What Will Happen in 1 Sextillion Years?

In an unimaginably distant future, approximately 1 sextillion years from now, the Earth's orbit, if it could possibly still exist within the remnants of our Solar System, would ultimately decay due to gravitational radiation, causing it to collide with what remains of the Sun.

The Vastness of Time: 1 Sextillion Years

To grasp the scale of 1 sextillion years (10^21 years) is challenging. It is a timescale so immense that it extends far beyond the projected lifespan of our universe's current stellar activity and even the eventual cooling of stellar remnants. For perspective:

• The current age of the universe is about 13.8 billion years (1.38 x 10^10 years).
• The Sun is expected to remain a main-sequence star for another 5 billion years.
• Even white dwarfs, the dense remnants of stars like our Sun, are predicted to take quadrillions of years to cool down to "black dwarfs" (a hypothetical state, as the universe might not be old enough for this to happen yet).

Therefore, the scenario where Earth still orbits the Sun (or its remnant) in 1 sextillion years is highly theoretical.

The Mechanism: Gravitational Radiation and Orbital Decay

The primary mechanism leading to the Earth's hypothetical collision with the Sun at such a remote time is the emission of gravitational radiation.

• Gravitational Radiation Explained: Just as accelerating electric charges produce electromagnetic waves (light), accelerating massive objects produce gravitational waves, which are ripples in spacetime. Orbiting bodies, like planets around a star, continuously lose a tiny amount of energy through these waves.
• Orbital Decay: This continuous loss of energy, however minuscule, causes orbits to slowly shrink over astronomical timescales. For a body like Earth orbiting the Sun, the rate of energy loss via gravitational radiation is extremely small. The time it would take for Earth to spiral into the Sun due to this effect alone is vastly longer than the Sun's expected lifespan.
• The Hypothetical Collision: After a staggering 1 sextillion years, this cumulative effect of gravitational radiation would theoretically lead to the complete deterioration of Earth's orbit, culminating in its impact with the Sun's remnant. This event assumes the Earth somehow avoids being consumed or ejected during the Sun's red giant phase (in about 5 billion years) and subsequent evolution into a white dwarf.

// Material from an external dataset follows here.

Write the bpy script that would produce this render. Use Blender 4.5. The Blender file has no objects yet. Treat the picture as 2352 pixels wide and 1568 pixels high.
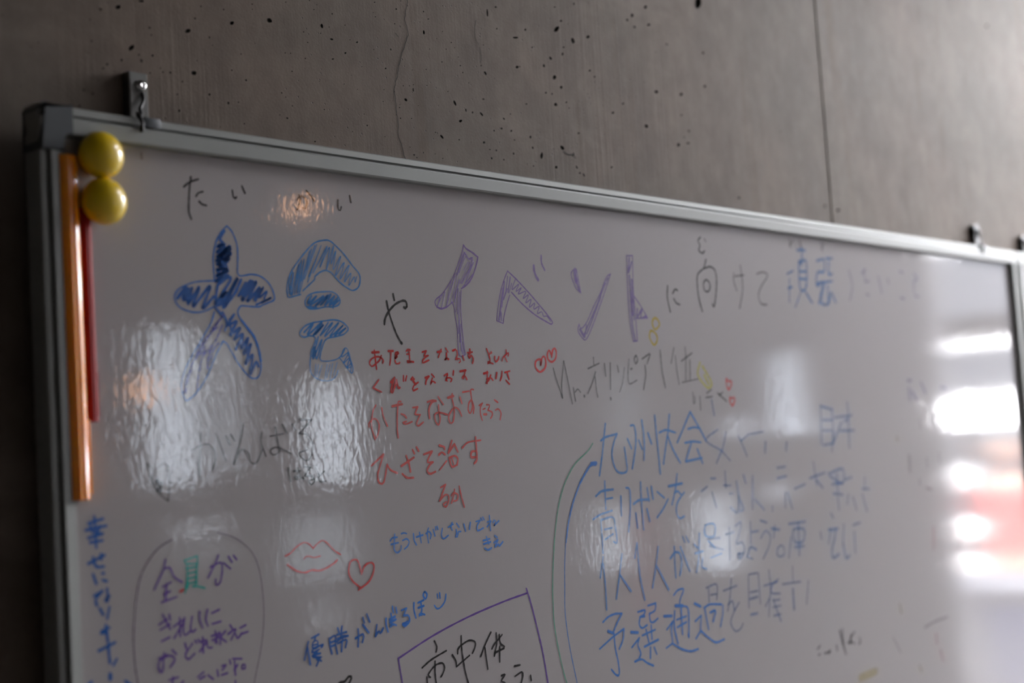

Earth and Sun's True Fates Long Before

Long before the 1 sextillion year mark, both the Earth and the Sun will have undergone dramatic transformations:

1. Sun's Red Giant Phase: In approximately 5 billion years, the Sun will expand into a red giant, potentially engulfing Earth's orbit. Even if Earth isn't fully consumed, its atmosphere would be stripped away, and its surface sterilized.
2. Sun's White Dwarf Phase: Following the red giant phase, the Sun will shed its outer layers, forming a planetary nebula, and its core will shrink into a white dwarf – a very dense, hot remnant about the size of Earth.
3. Earth's Survival: It is highly unlikely that Earth would persist in a stable orbit around the white dwarf for trillions of years, let alone a sextillion. It would either be consumed by the red giant, ejected from the Solar System due to gravitational perturbations, or cease to be a habitable world.

Therefore, while gravitational radiation is a real phenomenon that causes orbital decay, the collision of Earth with the Sun in 1 sextillion years is a theoretical end-state under the extraordinary assumption that the Earth could survive in orbit around the Sun's remnant for such an immense duration.